__Written problem__: Retype, please, the listing from its opening line through the line that contains "COL = SC.collection", both included, without the pictures.

___ Dataset records ___

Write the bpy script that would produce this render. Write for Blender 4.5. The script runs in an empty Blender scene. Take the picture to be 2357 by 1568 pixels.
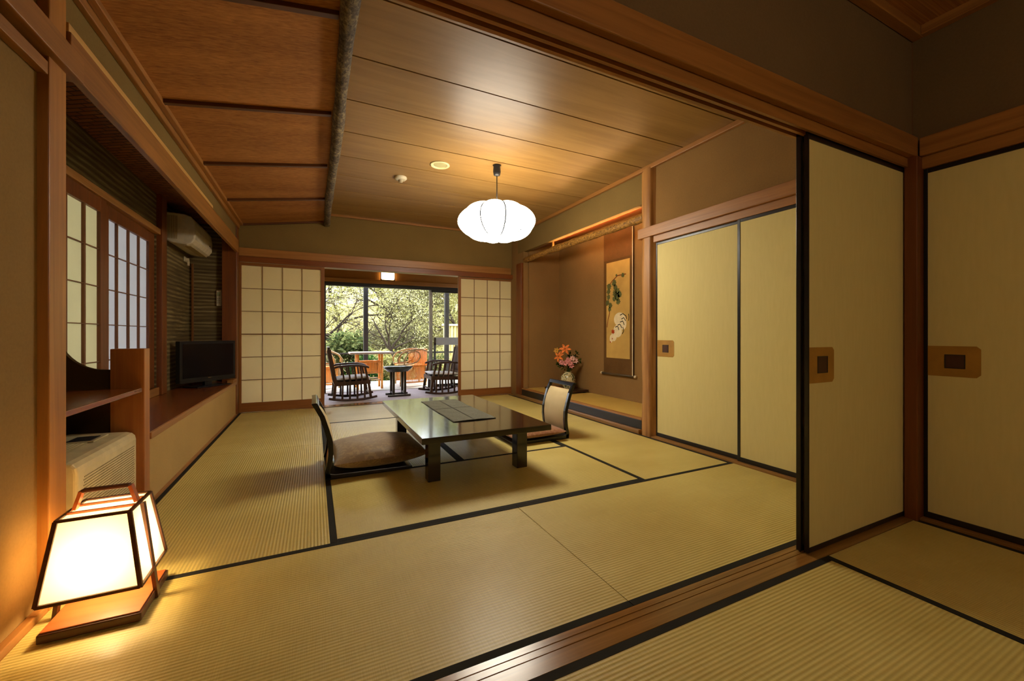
import bpy, bmesh, math, random
from math import sin, cos, pi, radians, sqrt, atan2
from mathutils import Vector, Matrix, noise as mnoise
random.seed(7)
SC = bpy.context.scene
COL = SC.collection

# ------------------------------------------------------------------ mesh builder
class MB:
    def __init__(s):
        s.v = []; s.f = []; s.m = []; s.cur = 0; s.sm = []
    def mat(s, i): s.cur = i; return s
    def add(s, vs, fs, smooth=False):
        b = len(s.v); s.v += [tuple(v) for v in vs]
        for f in fs:
            s.f.append(tuple(b + i for i in f)); s.m.append(s.cur); s.sm.append(smooth)
        return s
    def box(s, x0, x1, y0, y1, z0, z1):
        if x0 > x1: x0, x1 = x1, x0
        if y0 > y1: y0, y1 = y1, y0
        if z0 > z1: z0, z1 = z1, z0
        return s.add([(x0,y0,z0),(x1,y0,z0),(x1,y1,z0),(x0,y1,z0),(x0,y0,z1),(x1,y0,z1),(x1,y1,z1),(x0,y1,z1)],
                     [(0,3,2,1),(4,5,6,7),(0,1,5,4),(1,2,6,5),(2,3,7,6),(3,0,4,7)])
    def hexa(s, b, t):      # b,t : 4 bottom and 4 top corners
        return s.add(list(b)+list(t), [(0,3,2,1),(4,5,6,7),(0,1,5,4),(1,2,6,5),(2,3,7,6),(3,0,4,7)])
    def prism(s, pts, axis, a, c):   # polygon pts in the two other axes, extruded along axis
        def P(p, t):
            if axis == 'x': return (t, p[0], p[1])
            if axis == 'y': return (p[0], t, p[1])
            return (p[0], p[1], t)
        n = len(pts)
        return s.add([P(p, a) for p in pts]+[P(p, c) for p in pts],
                     [tuple(range(n)), tuple(range(2*n-1, n-1, -1))]+[(i, i+n, (i+1)%n+n, (i+1)%n) for i in range(n)])
    def bar(s, p, q, w, h=None, up=(0,0,1)):   # rectangular bar
        h = h or w; p = Vector(p); q = Vector(q); d = (q-p).normalized(); u = Vector(up)
        if abs(d.dot(u)) > .98: u = Vector((0,1,0))
        r = d.cross(u).normalized(); u = r.cross(d)
        k = [(-1,-1),(1,-1),(1,1),(-1,1)]
        return s.add([e+r*(a*w/2)+u*(b*h/2) for e in (p,q) for a,b in k],
                     [(0,1,2,3),(7,6,5,4),(0,4,5,1),(1,5,6,2),(2,6,7,3),(3,7,4,0)])
    def tube(s, pts, r, n=8, cap=True):
        pts = [Vector(p) for p in pts]; R = r if isinstance(r, (list, tuple)) else [r]*len(pts)
        d0 = (pts[1]-pts[0]).normalized(); u = Vector((0,0,1)) if abs(d0.z) < .9 else Vector((1,0,0))
        r0 = d0.cross(u).normalized(); vs = []
        for i, p in enumerate(pts):
            d = (pts[min(i+1, len(pts)-1)]-pts[max(i-1, 0)]).normalized()
            r0 = (r0-d*r0.dot(d)).normalized(); u0 = d.cross(r0)
            vs += [p+(r0*cos(2*pi*k/n)+u0*sin(2*pi*k/n))*R[i] for k in range(n)]
        fs = [(i*n+k, i*n+(k+1)%n, (i+1)*n+(k+1)%n, (i+1)*n+k) for i in range(len(pts)-1) for k in range(n)]
        if cap: fs += [tuple(range(n-1,-1,-1)), tuple((len(pts)-1)*n+k for k in range(n))]
        return s.add(vs, fs, True)
    def lathe(s, prof, c=(0,0,0), n=32, cap=True):
        vs = [(c[0]+r*cos(2*pi*k/n), c[1]+r*sin(2*pi*k/n), c[2]+z) for r, z in prof for k in range(n)]
        fs = [(i*n+k, i*n+(k+1)%n, (i+1)*n+(k+1)%n, (i+1)*n+k) for i in range(len(prof)-1) for k in range(n)]
        if cap: fs += [tuple(range(n-1,-1,-1)), tuple((len(prof)-1)*n+k for k in range(n))]
        return s.add(vs, fs, True)
    def grid(s, fn, nu, nv, closed_u=False, smooth=True):
        vs = [fn(i/nu, j/nv) for j in range(nv+1) for i in range(nu+1)]
        return s.add(vs, [(j*(nu+1)+i, j*(nu+1)+i+1, (j+1)*(nu+1)+i+1, (j+1)*(nu+1)+i) for j in range(nv) for i in range(nu)], smooth)
    def build(s, name, mats, parent=None, bevel=0, loc=None, recalc=False, seg=2):
        me = bpy.data.meshes.new(name)
        o0 = Vector(loc) if loc else None
        vs = [tuple(Vector(v)-o0) for v in s.v] if o0 else s.v
        me.from_pydata(vs, [], s.f)
        for mm in (mats if isinstance(mats, (list, tuple)) else [mats]): me.materials.append(mm)
        for p, mi, sm in zip(me.polygons, s.m, s.sm): p.material_index = mi; p.use_smooth = sm
        if recalc:
            bm = bmesh.new(); bm.from_mesh(me); bmesh.ops.recalc_face_normals(bm, faces=bm.faces); bm.to_mesh(me); bm.free()
        me.update()
        ob = bpy.data.objects.new(name, me); COL.objects.link(ob)
        if loc: ob.location = loc
        if parent is not None:
            ob.parent = parent
            if not loc:            # vertices are in world coordinates: undo the parent's transform
                ob.matrix_parent_inverse = Matrix.Translation(-Vector(parent.location))
        if bevel:
            md = ob.modifiers.new('bevel', 'BEVEL'); md.width = bevel; md.segments = seg; md.limit_method = 'ANGLE'; md.angle_limit = radians(40)
        return ob

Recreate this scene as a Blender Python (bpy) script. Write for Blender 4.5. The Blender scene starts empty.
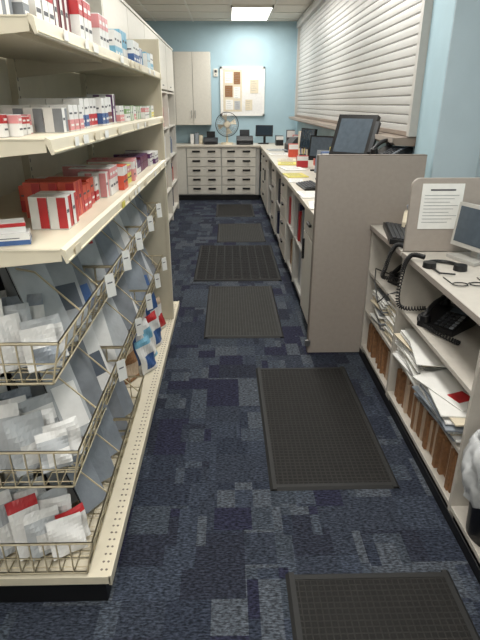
import bpy, math, random
from mathutils import Matrix, Vector, Euler
random.seed(7)
S=bpy.context.scene
def lin(c):
    return tuple(((v/255)/12.92 if v/255<=0.04045 else (((v/255)+0.055)/1.055)**2.4) for v in c)+(1,)
def mat(name,rgb,rough=0.55,var=0.08,scale=30,bump=0.0,metal=0.0,emit=None,alpha=None,bscale=None):
    m=bpy.data.materials.new(name); m.use_nodes=True
    nt=m.node_tree; b=nt.nodes['Principled BSDF']
    c=lin(rgb)
    tc=nt.nodes.new('ShaderNodeTexCoord'); n=nt.nodes.new('ShaderNodeTexNoise')
    n.inputs['Scale'].default_value=scale; n.inputs['Detail'].default_value=4
    nt.links.new(tc.outputs['Object'],n.inputs['Vector'])
    r=nt.nodes.new('ShaderNodeValToRGB')
    r.color_ramp.elements[0].position=0.3; r.color_ramp.elements[1].position=0.7
    r.color_ramp.elements[0].color=tuple(v*(1-var) for v in c[:3])+(1,)
    r.color_ramp.elements[1].color=tuple(min(1,v*(1+var)) for v in c[:3])+(1,)
    nt.links.new(n.outputs['Fac'],r.inputs['Fac']); nt.links.new(r.outputs['Color'],b.inputs['Base Color'])
    b.inputs['Roughness'].default_value=rough; b.inputs['Metallic'].default_value=metal
    if bump:
        bp=nt.nodes.new('ShaderNodeBump'); bp.inputs['Strength'].default_value=bump; bp.inputs['Distance'].default_value=0.003
        n2=nt.nodes.new('ShaderNodeTexNoise'); n2.inputs['Scale'].default_value=bscale or scale*5
        nt.links.new(tc.outputs['Object'],n2.inputs['Vector'])
        nt.links.new(n2.outputs['Fac'],bp.inputs['Height']); nt.links.new(bp.outputs['Normal'],b.inputs['Normal'])
    if emit:
        b.inputs['Emission Color'].default_value=c; b.inputs['Emission Strength'].default_value=emit
    if alpha is not None: b.inputs['Alpha'].default_value=alpha
    return m
class MB:
    def __init__(s): s.v=[];s.f=[];s.m=[];s.mats=[]
    def mi(s,m):
        if m not in s.mats: s.mats.append(m)
        return s.mats.index(m)
    def add(s,vs,fs,m):
        o=len(s.v); s.v+= [tuple(v) for v in vs]; k=s.mi(m)
        for f in fs: s.f.append([i+o for i in f]); s.m.append(k)
    def box(s,x0,x1,y0,y1,z0,z1,m,M=None):
        vs=[Vector((x,y,z)) for z in(z0,z1) for y in(y0,y1) for x in(x0,x1)]
        if M is not None: vs=[M@v for v in vs]
        s.add(vs,[(0,2,3,1),(4,5,7,6),(0,1,5,4),(2,6,7,3),(0,4,6,2),(1,3,7,5)],m)
    def tube(s,pts,r,m,seg=6,caps=True):
        pts=[Vector(p) for p in pts]; rings=[]; up=None
        for i,p in enumerate(pts):
            a=pts[max(i-1,0)]; b=pts[min(i+1,len(pts)-1)]; d=(b-a).normalized()
            if up is None:
                up=Vector((0,0,1)) if abs(d.z)<.9 else Vector((1,0,0))
            x=d.cross(up)
            if x.length<.05: x=d.cross(Vector((.3,.9,.2)))
            x.normalize(); y=x.cross(d).normalized(); up=y
            rings.append([p+r*(math.cos(2*math.pi*k/seg)*x+math.sin(2*math.pi*k/seg)*y) for k in range(seg)])
        vs=[v for R in rings for v in R]; fs=[]
        for i in range(len(pts)-1):
            for k in range(seg):
                fs.append((i*seg+k,i*seg+(k+1)%seg,(i+1)*seg+(k+1)%seg,(i+1)*seg+k))
        if caps:
            fs.append(tuple(range(seg-1,-1,-1))); fs.append(tuple((len(pts)-1)*seg+k for k in range(seg)))
        s.add(vs,fs,m)
    def segs(s,pts,r,m,seg=6):
        for a,b in zip(pts[:-1],pts[1:]): s.tube([a,b],r,m,seg)
    def cyl(s,p1,p2,r1,r2,m,seg=24):
        p1=Vector(p1);p2=Vector(p2);d=(p2-p1).normalized()
        u=Vector((0,0,1)) if abs(d.z)<.9 else Vector((1,0,0))
        x=d.cross(u).normalized();y=x.cross(d)
        vs=[p+r*(math.cos(2*math.pi*k/seg)*x+math.sin(2*math.pi*k/seg)*y) for p,r in((p1,r1),(p2,r2)) for k in range(seg)]
        fs=[(k,(k+1)%seg,seg+(k+1)%seg,seg+k) for k in range(seg)]+[tuple(range(seg-1,-1,-1)),tuple(range(seg,2*seg))]
        s.add(vs,fs,m)
    def prism(s,prof,axis,a0,a1,m,M=None):
        def P(p,a):
            v={'y':(p[0],a,p[1]),'x':(a,p[0],p[1]),'z':(p[0],p[1],a)}[axis]
            v=Vector(v); return M@v if M is not None else v
        n=len(prof); vs=[P(p,a0) for p in prof]+[P(p,a1) for p in prof]
        s.add(vs,[(k,(k+1)%n,n+(k+1)%n,n+k) for k in range(n)]+[tuple(range(n-1,-1,-1)),tuple(range(n,2*n))],m)
    def build(s,name,bevel=0,smooth=False,parent=None):
        me=bpy.data.meshes.new(name); me.from_pydata(s.v,[],s.f)
        for m in s.mats: me.materials.append(m)
        for p,k in zip(me.polygons,s.m):
            p.material_index=k; p.use_smooth=smooth
        import bmesh
        bm=bmesh.new(); bm.from_mesh(me); bmesh.ops.recalc_face_normals(bm,faces=bm.faces[:]); bm.to_mesh(me); bm.free()
        ob=bpy.data.objects.new(name,me); S.collection.objects.link(ob)
        if bevel:
            b=ob.modifiers.new('bevel','BEVEL'); b.width=bevel; b.segments=2; b.limit_method='ANGLE'
        if parent: ob.parent=parent
        return ob
def T(x,y,z,rz=0,rx=0,ry=0):
    return Matrix.Translation((x,y,z))@Matrix.Rotation(rz,4,'Z')@Matrix.Rotation(ry,4,'Y')@Matrix.Rotation(rx,4,'X')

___

__Written response__:
Write the bpy script that would produce this render. Write for Blender 4.5. The script runs in an empty Blender scene. Take the picture to be 2357 by 1568 pixels.
import bpy, bmesh, math, random
from math import sin, cos, pi, radians, sqrt, atan2
from mathutils import Vector, Matrix, noise as mnoise
random.seed(7)
SC = bpy.context.scene
COL = SC.collection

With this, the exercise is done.